OK. Rambling. I didn't want to think about it and if I tried really hard, I could side-step the guilt that was beginning to smother me. But then I realized that I was not as strong or as determined as I thought. I couldn't completely walk away. After all, I am not always striving to be uber-bitch of the year.

So there was a party.

And it was, in part, a chance to play nice and talk pretty and say the right thing and patch the wrong areas and, generally, lie down and take it. And I thought maybe that it wouldnt matter to me of things never got to the point where I would feel (obligated is the wrong word, but not, you know?)... *Sigh*...to do the right thing beacuse MellieBellie was leaving. But I am that kind of person. And no matter what else might change about me, I dont think the fact that I am generally a vacuum will. Am I disappointed? Is this a gigantic leap backwards? Perhaps not. I am after all a bit crafty with words. So maybe I didnt play as nice as it could have come across. There were still a lot of things left unsaid, a lot of eyes I didnt meet, a lot of hugs that still felt strained and staged.
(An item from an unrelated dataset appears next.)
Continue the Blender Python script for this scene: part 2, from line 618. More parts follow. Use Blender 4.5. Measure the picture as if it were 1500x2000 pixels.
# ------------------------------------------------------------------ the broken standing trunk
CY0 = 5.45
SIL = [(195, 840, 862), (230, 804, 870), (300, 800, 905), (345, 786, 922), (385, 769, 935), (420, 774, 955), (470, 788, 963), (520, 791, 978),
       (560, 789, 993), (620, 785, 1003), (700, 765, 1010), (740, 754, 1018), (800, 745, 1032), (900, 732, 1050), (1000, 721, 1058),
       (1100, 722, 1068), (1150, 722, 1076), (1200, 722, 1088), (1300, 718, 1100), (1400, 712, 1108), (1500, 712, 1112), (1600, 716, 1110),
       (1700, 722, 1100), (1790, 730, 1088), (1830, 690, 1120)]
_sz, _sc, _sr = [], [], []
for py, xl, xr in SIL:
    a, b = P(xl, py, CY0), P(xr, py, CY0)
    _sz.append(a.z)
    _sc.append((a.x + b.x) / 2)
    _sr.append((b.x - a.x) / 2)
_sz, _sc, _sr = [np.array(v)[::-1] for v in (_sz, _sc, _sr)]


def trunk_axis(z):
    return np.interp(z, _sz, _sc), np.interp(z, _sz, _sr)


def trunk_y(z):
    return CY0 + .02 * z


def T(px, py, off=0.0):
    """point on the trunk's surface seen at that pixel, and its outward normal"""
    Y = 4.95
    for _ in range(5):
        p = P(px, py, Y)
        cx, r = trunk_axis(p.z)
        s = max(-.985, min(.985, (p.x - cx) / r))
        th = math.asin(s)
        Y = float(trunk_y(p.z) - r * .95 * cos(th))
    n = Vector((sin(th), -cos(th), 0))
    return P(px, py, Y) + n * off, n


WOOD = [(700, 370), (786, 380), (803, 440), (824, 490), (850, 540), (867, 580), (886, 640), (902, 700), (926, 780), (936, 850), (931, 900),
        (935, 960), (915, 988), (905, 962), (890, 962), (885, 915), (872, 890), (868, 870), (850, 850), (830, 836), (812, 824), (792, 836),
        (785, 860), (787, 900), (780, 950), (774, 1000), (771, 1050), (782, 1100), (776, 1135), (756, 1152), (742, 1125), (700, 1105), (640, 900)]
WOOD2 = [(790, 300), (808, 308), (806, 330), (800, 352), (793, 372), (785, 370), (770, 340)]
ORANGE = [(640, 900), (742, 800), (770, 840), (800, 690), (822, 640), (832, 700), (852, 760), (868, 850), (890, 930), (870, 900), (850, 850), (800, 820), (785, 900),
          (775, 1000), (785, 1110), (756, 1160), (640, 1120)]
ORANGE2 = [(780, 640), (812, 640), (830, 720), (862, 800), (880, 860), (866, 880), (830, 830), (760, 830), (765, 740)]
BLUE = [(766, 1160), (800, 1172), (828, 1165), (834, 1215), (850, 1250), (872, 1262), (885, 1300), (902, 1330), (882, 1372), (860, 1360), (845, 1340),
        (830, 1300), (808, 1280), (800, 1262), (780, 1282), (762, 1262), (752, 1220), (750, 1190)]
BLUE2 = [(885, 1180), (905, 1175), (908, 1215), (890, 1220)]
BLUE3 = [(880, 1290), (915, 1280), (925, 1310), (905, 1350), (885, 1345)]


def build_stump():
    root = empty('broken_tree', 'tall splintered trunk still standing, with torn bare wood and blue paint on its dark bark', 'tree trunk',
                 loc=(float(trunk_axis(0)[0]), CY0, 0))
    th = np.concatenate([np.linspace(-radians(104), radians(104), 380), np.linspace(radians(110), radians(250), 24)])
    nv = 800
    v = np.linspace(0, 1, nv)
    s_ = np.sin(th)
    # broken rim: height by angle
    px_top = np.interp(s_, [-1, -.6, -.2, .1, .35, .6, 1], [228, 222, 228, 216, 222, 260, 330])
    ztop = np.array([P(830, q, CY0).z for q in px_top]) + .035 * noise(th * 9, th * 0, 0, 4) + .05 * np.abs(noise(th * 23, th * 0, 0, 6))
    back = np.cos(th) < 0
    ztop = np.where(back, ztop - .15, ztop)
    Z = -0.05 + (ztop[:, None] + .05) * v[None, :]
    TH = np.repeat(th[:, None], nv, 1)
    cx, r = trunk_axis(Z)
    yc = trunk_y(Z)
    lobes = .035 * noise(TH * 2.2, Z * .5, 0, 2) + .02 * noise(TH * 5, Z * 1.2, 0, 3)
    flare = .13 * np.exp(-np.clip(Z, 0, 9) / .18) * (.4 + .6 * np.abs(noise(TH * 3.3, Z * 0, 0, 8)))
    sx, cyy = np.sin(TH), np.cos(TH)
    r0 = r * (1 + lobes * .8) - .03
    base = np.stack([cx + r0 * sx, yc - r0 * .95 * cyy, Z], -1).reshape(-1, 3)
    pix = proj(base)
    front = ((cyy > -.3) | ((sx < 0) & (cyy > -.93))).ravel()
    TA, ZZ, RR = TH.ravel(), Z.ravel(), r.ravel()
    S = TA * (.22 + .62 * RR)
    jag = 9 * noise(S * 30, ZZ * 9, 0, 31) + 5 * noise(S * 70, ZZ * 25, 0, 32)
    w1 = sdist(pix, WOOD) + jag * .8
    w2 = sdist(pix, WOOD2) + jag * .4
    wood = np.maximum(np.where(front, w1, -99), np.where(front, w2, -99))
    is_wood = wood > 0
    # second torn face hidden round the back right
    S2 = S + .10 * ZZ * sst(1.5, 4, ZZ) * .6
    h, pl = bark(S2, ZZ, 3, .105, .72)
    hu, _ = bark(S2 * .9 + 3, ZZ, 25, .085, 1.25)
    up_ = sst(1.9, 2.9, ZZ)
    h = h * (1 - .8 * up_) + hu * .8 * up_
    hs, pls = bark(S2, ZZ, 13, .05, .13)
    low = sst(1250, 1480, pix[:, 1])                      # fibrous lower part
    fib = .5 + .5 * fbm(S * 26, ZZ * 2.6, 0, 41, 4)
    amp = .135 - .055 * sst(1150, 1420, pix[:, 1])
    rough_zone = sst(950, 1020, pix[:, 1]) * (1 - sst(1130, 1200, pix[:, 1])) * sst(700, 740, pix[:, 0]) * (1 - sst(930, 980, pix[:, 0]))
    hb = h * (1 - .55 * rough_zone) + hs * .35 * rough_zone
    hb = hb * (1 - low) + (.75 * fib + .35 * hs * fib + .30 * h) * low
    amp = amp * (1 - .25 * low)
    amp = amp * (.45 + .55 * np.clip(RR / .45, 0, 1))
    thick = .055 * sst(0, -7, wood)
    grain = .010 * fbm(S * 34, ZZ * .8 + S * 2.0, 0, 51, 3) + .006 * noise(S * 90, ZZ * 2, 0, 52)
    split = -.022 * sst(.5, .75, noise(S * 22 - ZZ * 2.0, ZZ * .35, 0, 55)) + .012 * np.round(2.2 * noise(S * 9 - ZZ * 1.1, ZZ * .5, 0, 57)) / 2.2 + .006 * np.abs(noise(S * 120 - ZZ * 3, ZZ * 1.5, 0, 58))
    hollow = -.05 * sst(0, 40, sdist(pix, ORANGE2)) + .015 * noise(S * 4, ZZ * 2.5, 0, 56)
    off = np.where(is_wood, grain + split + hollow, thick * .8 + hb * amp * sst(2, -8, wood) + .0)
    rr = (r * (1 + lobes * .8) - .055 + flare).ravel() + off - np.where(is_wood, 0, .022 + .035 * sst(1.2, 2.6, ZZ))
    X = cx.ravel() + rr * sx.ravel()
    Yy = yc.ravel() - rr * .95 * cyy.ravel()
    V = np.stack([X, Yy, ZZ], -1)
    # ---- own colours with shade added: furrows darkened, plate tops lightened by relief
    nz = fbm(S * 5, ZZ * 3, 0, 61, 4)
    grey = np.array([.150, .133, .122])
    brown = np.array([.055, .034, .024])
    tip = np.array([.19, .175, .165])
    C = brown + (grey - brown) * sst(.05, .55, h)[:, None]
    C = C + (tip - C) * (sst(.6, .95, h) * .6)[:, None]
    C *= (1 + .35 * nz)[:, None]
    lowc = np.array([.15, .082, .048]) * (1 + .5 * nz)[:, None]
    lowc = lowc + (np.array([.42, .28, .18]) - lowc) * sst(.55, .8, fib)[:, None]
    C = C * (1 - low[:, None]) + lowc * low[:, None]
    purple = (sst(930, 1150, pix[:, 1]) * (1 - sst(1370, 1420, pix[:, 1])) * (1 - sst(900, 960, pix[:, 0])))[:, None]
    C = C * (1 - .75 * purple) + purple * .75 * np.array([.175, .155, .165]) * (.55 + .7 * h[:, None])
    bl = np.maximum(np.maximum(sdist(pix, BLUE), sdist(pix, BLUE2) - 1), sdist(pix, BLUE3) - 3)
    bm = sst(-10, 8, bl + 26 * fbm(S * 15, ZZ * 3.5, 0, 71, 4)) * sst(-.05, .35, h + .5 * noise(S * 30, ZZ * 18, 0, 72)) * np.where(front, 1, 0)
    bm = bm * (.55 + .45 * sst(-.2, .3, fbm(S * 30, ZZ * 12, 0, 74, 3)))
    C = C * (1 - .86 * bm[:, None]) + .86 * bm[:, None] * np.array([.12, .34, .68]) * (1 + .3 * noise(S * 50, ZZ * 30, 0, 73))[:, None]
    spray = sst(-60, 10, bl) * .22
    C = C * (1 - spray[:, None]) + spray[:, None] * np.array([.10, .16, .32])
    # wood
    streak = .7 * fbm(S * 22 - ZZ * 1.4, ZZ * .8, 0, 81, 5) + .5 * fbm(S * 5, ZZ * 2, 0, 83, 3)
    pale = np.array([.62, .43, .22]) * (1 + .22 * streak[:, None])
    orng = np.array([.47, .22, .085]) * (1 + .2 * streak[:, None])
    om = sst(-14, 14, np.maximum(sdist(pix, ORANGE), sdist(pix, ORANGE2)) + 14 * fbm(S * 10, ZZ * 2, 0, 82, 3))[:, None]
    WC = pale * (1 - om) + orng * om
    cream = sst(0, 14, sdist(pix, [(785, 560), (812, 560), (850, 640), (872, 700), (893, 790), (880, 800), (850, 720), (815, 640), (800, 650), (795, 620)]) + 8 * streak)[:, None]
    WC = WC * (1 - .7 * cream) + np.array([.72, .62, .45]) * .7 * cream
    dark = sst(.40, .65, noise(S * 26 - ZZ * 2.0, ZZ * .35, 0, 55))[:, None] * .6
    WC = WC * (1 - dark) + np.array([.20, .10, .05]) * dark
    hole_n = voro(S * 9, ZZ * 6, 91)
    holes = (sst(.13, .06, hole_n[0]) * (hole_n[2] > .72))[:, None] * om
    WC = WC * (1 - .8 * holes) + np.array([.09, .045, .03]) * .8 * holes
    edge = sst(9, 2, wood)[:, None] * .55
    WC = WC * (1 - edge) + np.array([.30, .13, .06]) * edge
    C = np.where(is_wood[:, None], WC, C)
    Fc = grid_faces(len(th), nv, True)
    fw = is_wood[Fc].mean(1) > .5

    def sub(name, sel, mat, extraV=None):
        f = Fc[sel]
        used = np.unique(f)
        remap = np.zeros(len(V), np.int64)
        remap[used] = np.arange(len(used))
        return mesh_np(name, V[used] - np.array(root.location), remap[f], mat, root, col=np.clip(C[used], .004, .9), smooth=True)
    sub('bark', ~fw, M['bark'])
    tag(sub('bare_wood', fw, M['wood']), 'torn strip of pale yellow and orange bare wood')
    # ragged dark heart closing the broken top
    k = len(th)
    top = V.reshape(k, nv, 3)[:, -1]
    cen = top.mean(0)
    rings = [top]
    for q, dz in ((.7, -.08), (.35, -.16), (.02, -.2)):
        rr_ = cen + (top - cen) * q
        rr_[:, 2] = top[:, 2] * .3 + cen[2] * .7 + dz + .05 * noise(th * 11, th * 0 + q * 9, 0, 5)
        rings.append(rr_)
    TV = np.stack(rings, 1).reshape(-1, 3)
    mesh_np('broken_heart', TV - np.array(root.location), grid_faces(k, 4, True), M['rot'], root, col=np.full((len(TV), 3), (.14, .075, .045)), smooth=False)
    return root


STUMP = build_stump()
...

The message in the cards went something like: "I meant to wait until I had something meaningful and wonderful to write about. And now here we are, in this moment and who would've thought life would have led us here? And no matter what other things change, always remember the things we shared, the things we were, and te things we have yet to accomplish. Though thngs right now seem a bit fragmented, there is nothing to say that it will be like this forever...Thank you for helping to mold who I have become, for now I am free." When ifinished writing the last card, I felt like I had inadvertently told them that it was over, thanks for the memories, thanks for the fun. I am moving on and I will always look back with rose-tinted glasses and such.

At the same time, I also felt like I was drawig them closer to me again. Like they didnt have to be afraid to meet my eye, to ask how my girl was, to give me a hug good-bye.

So maybe things went the way I secretly (in some mysterious, unconcious part of my heart) thought that they should. Or maybe the freaking hand of Fate is pushing me again. Either way, things have once again shifted.